Many of the contributions, then, suggest what we need to do to reject structures that restrict and oppress us, but others go further still to offer models of how we might set this in motion. Leïla Slimani (translated by Sam Taylor) exhorts us to be more open to others, indicating that prejudices surrounding migration could be at the root of a damaging isolation: “still today, the question of migration is fundamental, central, because the future of our continent will be decided in terms of our capacity to welcome and also to think about the Other.” Tuning out the certainties presented by the loudest voices is essential here, and Sofía Kouvelaki encourages us to do this by looking up from ourselves and outwards towards our world: “I simply want to ask people not to look away, not to look away and remain passive about the violence that is also taking place on our doorstep as Europeans.” This commitment to making connections involves us looking up and reaching out: Hofstetter advocates for exactly this in her provocation for each of us to “breathe life back into Europe, build a better future and live humanely and democratically with others.” Reading Europa28 is a fitting place to start this engagement: throughout the anthology, the personal and the local are cast as inseparable from the collective and the global, with an emphasis on sharing stories as a key to mutual understanding and tolerance.
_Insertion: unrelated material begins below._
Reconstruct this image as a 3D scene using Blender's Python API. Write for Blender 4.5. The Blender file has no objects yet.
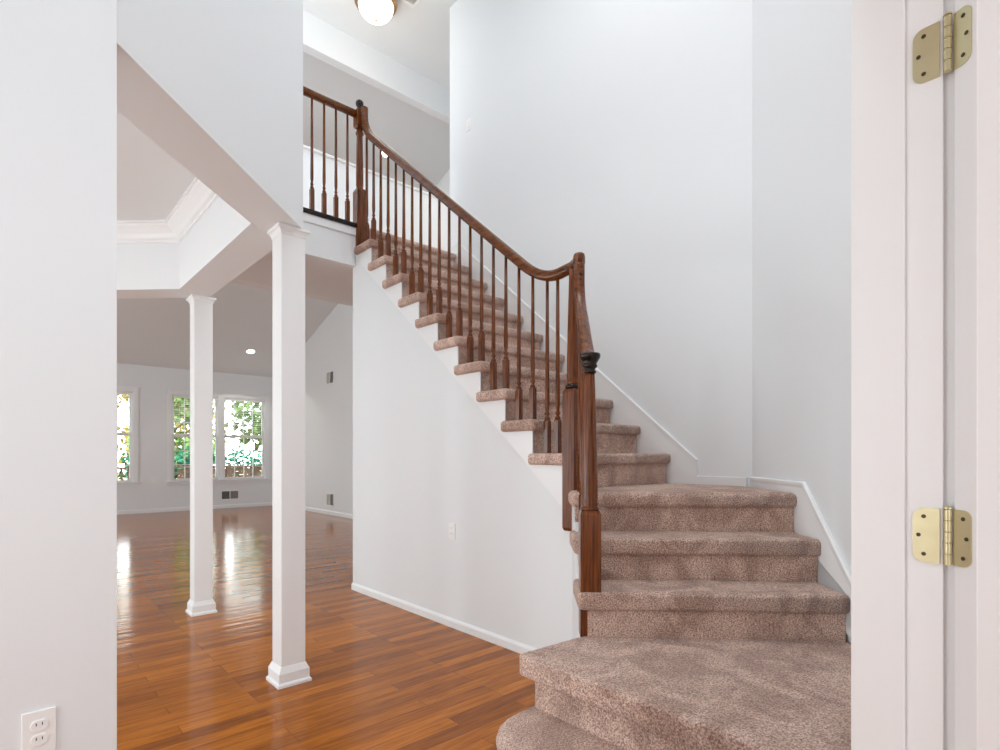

As Annelies Beck notes, “stories … can unlock hearts and minds and lay bare the shared humanity of all … They can put a wedge in shrill sounding certainties that are sold as unassailable truths.” It is important to listen to diverse stories, to understand the fullness of humanity (and specifically, to return to a key point of my last post, the “full humanity of women”), and to topple inherited or self-perpetuating certainties that threaten not only our sense of where we belong, but of who we are. As Europa28 shows us throughout, we do not need to rely on a nostalgia for what we have lost, but instead think about what we want to become.

Review copy of Europa28 provided by Comma Press.